Derecho a la comunicación en la Carta Fundamental
A inicios de setiembre, diversos medios, organizaciones y redes de la sociedad civil vinculadas a las comunicaciones confluyeron para crear el “Bloque por el derecho a la comunicación”, una articulación amplia impulsada por el Colegio de Periodistas de Chile, que busca consagrar este derecho en una nueva Constitución como principio fundamental de una sociedad democrática.
Cuando hablamos de derecho a la comunicación nos referimos a una concepción amplia de derechos establecidos en el sistema internacional de derechos humanos sobre garantías asociadas a la comunicación como son la libertad de expresión, de prensa y el acceso a la información, derechos que no sólo son claves, sino que permiten y posibilitan el desarrollo de los sistemas democráticos.
Esto comprende el derecho de las personas a buscar y recibir información plural, pero también a difundirla por cualquier medio de expresión sin discriminaciones y sin estar sujetas a limitaciones económicas, ideológicas o culturales. Según señaló la Comisión Interamericana de Derechos Humanos (CIDH) en 2010, “corresponde al Estado impulsar el pluralismo al mayor grado posible, para así lograr un equilibrio en la participación de las distintas informaciones en el debate público, y también para proteger los derechos humanos de quienes enfrentan el poder de los medios”.
La Corte IDH en 2015 también lo reconoció directamente al afirmar que “el derecho a la comunicación debe consagrarse como un derecho inalienable e inherente a todas las personas y como requisito básico para su desarrollo debe ser garantizado y fomentado por el Estado a través de la Constitución y de un nuevo sistema medial, regulado por una ley de medios que permita profundizar su pluralidad”.

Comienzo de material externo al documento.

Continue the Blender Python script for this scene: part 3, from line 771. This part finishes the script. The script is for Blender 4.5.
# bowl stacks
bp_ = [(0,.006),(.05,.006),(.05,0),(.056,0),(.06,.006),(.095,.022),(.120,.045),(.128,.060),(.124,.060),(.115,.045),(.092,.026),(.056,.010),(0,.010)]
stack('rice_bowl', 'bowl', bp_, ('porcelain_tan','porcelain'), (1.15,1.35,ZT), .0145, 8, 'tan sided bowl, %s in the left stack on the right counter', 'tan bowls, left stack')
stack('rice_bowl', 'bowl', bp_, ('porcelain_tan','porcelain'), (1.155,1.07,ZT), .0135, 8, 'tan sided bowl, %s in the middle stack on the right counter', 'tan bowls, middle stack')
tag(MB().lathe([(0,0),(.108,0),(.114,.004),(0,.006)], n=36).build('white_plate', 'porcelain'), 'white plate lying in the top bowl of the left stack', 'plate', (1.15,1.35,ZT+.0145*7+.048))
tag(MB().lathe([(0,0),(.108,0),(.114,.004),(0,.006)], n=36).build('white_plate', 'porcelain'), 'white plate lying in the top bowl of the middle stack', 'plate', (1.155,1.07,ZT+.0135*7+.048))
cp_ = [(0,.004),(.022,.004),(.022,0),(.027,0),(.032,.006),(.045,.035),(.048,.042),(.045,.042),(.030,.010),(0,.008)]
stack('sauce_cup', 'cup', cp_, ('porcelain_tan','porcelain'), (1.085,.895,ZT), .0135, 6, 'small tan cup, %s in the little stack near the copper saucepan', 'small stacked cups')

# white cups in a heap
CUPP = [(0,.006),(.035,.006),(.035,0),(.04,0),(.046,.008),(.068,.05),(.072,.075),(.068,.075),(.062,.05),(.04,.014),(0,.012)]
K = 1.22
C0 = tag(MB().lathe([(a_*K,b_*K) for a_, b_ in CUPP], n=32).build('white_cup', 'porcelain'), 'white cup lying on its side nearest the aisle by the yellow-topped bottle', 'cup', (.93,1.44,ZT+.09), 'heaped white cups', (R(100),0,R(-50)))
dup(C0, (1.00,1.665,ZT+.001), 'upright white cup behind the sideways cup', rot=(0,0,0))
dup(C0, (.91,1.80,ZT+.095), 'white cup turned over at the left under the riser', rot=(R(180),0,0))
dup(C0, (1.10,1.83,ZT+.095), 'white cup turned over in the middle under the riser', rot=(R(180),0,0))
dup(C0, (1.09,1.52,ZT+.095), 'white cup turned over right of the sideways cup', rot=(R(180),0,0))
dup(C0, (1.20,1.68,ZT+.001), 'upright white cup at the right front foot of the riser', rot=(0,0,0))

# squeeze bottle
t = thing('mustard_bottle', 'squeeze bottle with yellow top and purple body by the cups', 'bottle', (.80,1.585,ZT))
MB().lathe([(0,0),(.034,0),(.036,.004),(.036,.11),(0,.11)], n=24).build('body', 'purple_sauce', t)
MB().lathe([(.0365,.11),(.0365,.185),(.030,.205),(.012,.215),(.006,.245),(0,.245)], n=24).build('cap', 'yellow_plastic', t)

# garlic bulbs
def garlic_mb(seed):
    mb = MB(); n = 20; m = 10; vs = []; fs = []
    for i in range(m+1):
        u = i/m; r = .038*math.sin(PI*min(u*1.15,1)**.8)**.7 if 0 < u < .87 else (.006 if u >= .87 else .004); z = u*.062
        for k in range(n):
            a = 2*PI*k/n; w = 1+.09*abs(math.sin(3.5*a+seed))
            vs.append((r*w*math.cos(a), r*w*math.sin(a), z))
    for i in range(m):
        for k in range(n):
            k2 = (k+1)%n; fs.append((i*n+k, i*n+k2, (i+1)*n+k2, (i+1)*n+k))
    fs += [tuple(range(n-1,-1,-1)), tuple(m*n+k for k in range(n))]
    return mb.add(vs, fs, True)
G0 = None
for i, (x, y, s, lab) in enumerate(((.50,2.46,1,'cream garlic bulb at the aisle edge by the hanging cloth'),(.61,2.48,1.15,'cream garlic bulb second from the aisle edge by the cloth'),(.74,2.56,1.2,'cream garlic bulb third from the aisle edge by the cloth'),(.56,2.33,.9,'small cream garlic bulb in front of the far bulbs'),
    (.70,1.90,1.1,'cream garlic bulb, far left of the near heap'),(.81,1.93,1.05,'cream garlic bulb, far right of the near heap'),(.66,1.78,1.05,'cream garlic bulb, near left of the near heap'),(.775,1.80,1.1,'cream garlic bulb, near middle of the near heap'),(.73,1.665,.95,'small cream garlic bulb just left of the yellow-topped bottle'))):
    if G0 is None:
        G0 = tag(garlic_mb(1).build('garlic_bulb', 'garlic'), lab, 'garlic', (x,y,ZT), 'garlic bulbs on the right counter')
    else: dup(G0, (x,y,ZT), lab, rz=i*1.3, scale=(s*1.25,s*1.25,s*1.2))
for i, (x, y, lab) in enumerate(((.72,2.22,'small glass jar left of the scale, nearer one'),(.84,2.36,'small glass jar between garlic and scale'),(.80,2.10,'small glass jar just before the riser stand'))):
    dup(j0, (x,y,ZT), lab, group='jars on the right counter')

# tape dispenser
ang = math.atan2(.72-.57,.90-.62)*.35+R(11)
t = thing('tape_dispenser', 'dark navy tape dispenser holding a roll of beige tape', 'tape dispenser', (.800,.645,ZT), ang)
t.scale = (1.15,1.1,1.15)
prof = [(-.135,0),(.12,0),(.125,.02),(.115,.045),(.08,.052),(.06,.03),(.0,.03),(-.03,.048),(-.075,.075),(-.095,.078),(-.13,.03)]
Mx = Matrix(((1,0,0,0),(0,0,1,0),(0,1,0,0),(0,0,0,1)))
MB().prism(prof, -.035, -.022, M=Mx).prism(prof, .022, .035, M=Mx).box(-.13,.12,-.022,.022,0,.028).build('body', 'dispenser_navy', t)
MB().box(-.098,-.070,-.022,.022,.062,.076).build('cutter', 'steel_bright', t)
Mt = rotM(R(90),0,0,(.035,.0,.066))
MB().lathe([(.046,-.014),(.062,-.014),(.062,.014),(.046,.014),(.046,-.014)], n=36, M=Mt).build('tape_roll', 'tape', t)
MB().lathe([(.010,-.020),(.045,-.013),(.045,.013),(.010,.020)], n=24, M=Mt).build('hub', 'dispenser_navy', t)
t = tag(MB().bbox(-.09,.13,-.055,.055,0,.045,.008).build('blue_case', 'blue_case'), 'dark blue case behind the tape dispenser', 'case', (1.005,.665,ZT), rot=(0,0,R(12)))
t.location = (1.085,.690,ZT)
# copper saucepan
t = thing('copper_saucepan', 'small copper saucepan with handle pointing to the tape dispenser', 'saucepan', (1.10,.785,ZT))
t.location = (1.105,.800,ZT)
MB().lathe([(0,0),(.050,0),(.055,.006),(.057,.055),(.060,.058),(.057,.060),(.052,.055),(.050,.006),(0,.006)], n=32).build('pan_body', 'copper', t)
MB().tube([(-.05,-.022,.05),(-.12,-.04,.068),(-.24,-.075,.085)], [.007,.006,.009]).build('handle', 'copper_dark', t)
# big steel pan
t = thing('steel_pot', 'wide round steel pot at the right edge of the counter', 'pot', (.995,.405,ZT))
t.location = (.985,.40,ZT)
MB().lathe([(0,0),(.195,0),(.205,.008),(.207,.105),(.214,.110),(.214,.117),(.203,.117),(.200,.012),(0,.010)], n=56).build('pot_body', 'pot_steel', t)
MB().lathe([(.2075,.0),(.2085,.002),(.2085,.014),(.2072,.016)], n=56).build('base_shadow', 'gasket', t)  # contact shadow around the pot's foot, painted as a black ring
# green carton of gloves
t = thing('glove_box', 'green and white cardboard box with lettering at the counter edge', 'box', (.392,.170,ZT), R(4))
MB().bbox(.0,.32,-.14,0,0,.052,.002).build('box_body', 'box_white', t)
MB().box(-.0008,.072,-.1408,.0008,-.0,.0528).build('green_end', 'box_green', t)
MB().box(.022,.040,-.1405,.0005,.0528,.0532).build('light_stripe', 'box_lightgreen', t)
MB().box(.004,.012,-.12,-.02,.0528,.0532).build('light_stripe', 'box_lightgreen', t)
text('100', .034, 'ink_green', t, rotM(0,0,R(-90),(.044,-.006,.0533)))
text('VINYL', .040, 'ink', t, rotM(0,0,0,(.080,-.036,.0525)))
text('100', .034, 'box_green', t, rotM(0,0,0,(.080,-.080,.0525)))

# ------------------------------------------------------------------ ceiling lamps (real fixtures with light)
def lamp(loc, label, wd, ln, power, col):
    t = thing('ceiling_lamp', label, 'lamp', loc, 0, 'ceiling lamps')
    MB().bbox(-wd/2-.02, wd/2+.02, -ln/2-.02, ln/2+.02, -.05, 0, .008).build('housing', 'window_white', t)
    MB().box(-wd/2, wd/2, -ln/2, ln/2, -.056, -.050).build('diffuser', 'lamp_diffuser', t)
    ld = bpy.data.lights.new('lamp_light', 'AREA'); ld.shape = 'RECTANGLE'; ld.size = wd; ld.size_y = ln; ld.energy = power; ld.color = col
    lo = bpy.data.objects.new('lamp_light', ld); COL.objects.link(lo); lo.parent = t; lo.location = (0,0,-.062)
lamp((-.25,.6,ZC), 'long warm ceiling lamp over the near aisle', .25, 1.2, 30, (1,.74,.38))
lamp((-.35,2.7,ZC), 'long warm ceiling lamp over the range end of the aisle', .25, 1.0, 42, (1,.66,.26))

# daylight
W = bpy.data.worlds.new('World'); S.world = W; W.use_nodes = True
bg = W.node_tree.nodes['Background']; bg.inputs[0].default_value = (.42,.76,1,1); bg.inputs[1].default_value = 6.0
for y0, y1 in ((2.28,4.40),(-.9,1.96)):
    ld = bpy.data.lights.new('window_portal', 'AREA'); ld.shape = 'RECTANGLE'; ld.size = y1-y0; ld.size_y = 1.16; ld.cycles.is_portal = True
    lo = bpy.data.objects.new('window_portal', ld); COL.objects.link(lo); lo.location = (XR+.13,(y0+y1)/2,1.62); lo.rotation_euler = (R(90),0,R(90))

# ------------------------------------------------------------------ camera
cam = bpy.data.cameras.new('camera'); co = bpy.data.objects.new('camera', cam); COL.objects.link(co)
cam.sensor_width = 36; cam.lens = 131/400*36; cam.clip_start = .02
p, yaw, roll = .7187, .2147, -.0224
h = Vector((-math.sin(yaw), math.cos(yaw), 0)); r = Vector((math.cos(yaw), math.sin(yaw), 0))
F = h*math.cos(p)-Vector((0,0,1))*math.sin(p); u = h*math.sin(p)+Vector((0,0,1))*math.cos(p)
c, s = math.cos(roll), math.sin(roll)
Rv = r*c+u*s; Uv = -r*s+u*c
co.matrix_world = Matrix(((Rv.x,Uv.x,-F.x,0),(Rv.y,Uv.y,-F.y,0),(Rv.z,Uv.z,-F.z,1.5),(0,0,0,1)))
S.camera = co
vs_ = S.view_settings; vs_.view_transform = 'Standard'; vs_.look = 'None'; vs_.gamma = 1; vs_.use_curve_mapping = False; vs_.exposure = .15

Según da cuenta el Bloque, en 2016 la Relatoría Especial para la Libertad de Expresión de la CIDH advirtió al Estado chileno que en el país persistían normativas y prácticas que suponían restricciones indebidas del goce y ejercicio efectivo del derecho a la libertad de expresión y el derecho de acceso a la información, muchas de las cuales podían entenderse como herencias de las doctrinas autoritarias del pasado y del largo proceso de transición a la democracia.
Vale recordar que Chile presenta una de las tasas más altas de concentración de la propiedad de los medios de comunicación en América Latina y que el Observatorio Latinoamericano de Regulación, Medios y Convergencia sostiene que la concentración medial es una de las principales barreras al ejercicio de la libertad de expresión y al derecho a la información, ya que representa un obstáculo para la diversidad de medios y el pluralismo de ideas e informaciones.
Una de las principales formas de tener una ciudadanía crítica y opinante es a través de contenidos pluriculturales, descentralizados y locales, con enfoque de derechos humanos, interseccional, feminista y de género, contenidos de los que hoy carecen los medios de comunicación en Chile. Esto ya lo sabe la ciudadanía, que hace un tiempo viene cuestionando la cobertura de los grandes medios y premiando el rol social de los distintos medios independientes, alternativos, locales, regionales, comunitarios, universitarios y populares, así como el ejercicio ciudadano de la comunicación.
La forma de entender el sistema medial y de comunicaciones en Chile es también una herencia de la dictadura, un mecanismo de reproducción ideológico del orden que impuso; un modelo económico y social que ampara la concentración y el abuso. Con todos los riesgos que puede implicar un proceso constituyente asumido y regulado por la propia elite política, el momento que vivimos abre la posibilidad de revisar esas bases y apuntar cambios justamente allí, donde se juegan las cartas.
Paula Correa Agurto es periodista y comunicadora social, magíster en Antropología, segunda vicepresidenta y coordinadora de la Comisión Nacional de Derechos Humanos del Colegio de Periodistas de Chile.